“Si volse a guardare lo sposo e ne ammirò il volto tenebroso e la barba nera che lo incorniciava. Sorrise, e quella letizia, per un istante, addolcì i lineamenti di don Ferdinando”
Bastano poche righe per comprendere l’idea di fondo che ha mosso la giovane scrittrice, Maria Cristina Torrisi. L’autrice di “Prigioniera” ha scelto di sondare il complesso universo femminile, eludendo la paura di tuffarsi nei meandri più oscuri dell’animo. Cristina dimostra una singolare facilità nell’affrontare tematiche delicate, grazie alla naturale eleganza, che traspare nei sei romanzi storici nati dalla sua fervida creatività. Eleganza, sensibilità e un’arguta capacità di analisi della realtà sono gli elementi che rendono vincente il suo impegno, ormai decennale, di scrittrice.
Prigioniera è l’ultima delle sue creature e si colloca perfettamente nel contesto storico che stiamo vivendo, nel quale l’universo femminile mostra ferite sanguinanti e a primo acchito insanabili. La questione femminile oggi presenta degli aspetti inquietanti e spesso assistiamo inermi ad una rinnovata misoginia e ad una violenza inaudita contro le donne. Violate, oppresse, emarginate, perseguitate, uccise, vite di donne miseramente stroncate affollano i mezzi di informazione.
La protagonista del romanzo, Edga, non è un’eroina, non mostra sicurezze o una determinazione che la porterà a grandi gesta, ma rappresenta la fragilità di un femminile che si confronta con la quotidianità, con i grandi temi dell’amore e della complessità delle relazioni parentali e interpersonali. L’eterna lotta fra il bene e il male è il fil rouge che attraversa il romanzo e accompagnerà il lettore in una corsa mozzafiato fino all’ultima riga.
Edga si trova davanti ad un angosciante bivio, seguire il misterioso uomo, Don Ferdinando, un volto senza storia, una prestigiosa figura inserita in un mondo lontano, nobile, dorato e ovattato; oppure abbandonarsi al rassicurante Carlo Alberto, volto amato dalla sua famiglia, gentiluomo attento e elegante, innamorato della dolce Edga, al punto da accettare i suoi continui rifiuti.

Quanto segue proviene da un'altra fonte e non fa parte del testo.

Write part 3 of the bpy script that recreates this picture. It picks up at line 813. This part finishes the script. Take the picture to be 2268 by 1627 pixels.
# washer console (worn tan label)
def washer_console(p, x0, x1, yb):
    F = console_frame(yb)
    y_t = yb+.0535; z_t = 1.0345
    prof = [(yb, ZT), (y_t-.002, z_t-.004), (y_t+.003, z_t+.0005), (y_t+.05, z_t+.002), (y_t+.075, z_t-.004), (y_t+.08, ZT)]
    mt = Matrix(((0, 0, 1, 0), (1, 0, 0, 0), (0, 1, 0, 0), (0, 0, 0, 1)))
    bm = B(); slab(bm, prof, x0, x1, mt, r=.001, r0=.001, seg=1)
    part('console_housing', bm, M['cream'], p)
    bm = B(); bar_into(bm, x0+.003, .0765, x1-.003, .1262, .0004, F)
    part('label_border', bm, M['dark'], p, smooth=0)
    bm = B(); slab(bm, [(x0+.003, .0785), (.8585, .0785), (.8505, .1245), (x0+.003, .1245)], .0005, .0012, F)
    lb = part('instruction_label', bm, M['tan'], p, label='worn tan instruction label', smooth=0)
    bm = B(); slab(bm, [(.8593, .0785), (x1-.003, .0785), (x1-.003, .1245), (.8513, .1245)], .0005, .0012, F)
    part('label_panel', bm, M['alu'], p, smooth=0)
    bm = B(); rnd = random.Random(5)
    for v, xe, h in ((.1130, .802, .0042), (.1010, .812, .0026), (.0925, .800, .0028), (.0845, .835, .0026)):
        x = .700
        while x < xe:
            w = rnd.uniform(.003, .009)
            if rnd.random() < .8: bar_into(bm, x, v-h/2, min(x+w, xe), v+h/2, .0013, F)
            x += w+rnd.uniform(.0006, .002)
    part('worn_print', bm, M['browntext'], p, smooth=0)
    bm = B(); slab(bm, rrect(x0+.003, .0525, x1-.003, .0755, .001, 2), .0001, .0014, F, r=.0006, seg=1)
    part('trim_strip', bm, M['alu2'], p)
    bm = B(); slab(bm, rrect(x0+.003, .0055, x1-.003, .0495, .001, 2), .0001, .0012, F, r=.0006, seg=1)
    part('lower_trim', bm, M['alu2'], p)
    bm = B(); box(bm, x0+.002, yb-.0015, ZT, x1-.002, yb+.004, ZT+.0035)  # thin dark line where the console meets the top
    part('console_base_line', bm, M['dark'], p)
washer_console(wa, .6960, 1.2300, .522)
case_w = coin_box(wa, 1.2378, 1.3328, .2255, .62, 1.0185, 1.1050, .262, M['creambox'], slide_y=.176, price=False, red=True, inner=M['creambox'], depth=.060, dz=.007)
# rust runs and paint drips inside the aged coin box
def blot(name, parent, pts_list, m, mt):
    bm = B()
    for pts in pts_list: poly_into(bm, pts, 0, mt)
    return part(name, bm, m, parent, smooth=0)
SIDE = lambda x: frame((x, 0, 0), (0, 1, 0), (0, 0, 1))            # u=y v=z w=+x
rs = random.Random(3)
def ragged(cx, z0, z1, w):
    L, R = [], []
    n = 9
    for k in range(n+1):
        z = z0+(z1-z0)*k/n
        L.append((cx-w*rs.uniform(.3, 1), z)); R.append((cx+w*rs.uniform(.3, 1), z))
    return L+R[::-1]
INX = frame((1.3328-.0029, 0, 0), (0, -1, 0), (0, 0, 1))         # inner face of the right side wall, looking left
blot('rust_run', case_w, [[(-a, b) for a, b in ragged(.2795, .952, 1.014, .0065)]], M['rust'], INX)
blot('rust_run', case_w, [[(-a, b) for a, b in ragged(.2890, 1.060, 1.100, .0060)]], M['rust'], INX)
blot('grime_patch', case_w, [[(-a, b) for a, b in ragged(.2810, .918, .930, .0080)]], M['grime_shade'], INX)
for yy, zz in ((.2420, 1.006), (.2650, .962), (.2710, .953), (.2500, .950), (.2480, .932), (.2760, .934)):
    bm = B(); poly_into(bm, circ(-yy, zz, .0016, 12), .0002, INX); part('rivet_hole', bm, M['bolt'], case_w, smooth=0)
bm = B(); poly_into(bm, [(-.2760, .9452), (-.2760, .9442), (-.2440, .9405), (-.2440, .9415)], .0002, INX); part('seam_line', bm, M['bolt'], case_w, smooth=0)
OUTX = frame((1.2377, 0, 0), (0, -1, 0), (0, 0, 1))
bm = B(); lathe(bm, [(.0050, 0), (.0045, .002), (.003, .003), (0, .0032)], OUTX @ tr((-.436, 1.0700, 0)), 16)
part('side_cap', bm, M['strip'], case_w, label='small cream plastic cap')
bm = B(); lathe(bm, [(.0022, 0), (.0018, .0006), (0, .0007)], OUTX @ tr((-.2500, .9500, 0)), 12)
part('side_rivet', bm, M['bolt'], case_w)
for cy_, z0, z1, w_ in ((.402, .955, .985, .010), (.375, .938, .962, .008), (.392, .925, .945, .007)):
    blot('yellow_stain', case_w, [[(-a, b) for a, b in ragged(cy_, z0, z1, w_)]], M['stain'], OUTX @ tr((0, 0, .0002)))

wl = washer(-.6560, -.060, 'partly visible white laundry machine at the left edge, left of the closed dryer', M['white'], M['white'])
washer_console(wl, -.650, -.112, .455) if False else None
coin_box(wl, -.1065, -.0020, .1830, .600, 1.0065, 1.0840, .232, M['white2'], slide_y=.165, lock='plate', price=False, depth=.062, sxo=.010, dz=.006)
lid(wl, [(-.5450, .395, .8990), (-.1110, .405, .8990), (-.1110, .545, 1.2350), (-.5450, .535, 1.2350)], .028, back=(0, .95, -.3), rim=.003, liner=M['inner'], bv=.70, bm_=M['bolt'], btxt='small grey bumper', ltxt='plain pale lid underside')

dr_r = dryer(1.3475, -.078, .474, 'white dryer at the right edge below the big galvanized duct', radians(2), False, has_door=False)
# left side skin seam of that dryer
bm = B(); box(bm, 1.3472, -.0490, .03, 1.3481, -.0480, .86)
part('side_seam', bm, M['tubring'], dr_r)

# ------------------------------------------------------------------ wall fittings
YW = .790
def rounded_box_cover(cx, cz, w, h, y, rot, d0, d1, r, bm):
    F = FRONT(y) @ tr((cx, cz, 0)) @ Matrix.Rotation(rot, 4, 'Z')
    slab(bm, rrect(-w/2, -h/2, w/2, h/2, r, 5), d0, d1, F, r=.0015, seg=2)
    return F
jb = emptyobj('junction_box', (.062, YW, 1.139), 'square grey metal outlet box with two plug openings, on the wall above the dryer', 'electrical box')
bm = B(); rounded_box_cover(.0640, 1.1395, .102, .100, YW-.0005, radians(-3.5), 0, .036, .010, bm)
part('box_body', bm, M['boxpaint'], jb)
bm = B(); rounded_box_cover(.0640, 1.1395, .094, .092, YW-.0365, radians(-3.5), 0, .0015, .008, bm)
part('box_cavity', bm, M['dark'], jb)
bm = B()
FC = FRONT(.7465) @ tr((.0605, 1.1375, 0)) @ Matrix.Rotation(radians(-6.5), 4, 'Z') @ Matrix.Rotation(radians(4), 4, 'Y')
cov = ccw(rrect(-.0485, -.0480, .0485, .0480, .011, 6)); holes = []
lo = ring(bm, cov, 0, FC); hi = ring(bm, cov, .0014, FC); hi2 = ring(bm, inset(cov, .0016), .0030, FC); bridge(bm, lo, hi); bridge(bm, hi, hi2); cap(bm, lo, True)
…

L’amore romantico, avvolto nelle tenebre delle incertezze, sarà la scelta definitiva di Edga che la scaraventerà in un nuovo mondo.
“Ancora una volta lo guardò ammaliata e lo vide perfetto. Si sentì fortunata. L’unica nota negativa fu l’immagine che si sovrappose a quella felicità; il volto dei suoi cari e di Carlo Alberto, affranti e poco fiduciosi, poiché non erano riusciti a ostacolare quell’unione”
L’avventata scelta condurrà Edga in un mondo di solitudine, di prigionia, nel quale l’amorevole protezione e il generoso accudimento della famiglia di origine, rappresentano solo un doloroso e lontano ricordo. L’arrivo di Edga nel palazzo di Don Ferdinando segna l’inizio del testo in cui si incomincia a intravedere l’influsso della fiaba di Barbablù, trascritta da Charles Perrault nel XVII secolo, fiaba che ha dato il fiat alla nascita di Prigioniera. E’ evidente, però, l’impegno dell’autrice di non proporre una ovvia rielaborazione di uno scritto famoso, ma l’attenta ricostruzione storica dei primi del Novecento e il contributo di Cristina nel descrivere le inquietudini di Edga, hanno prodotto un testo nuovo, originale, che permette al lettore di viaggiare fra la storia e l’attualità, senza avvertire la presenza di elementi discordanti.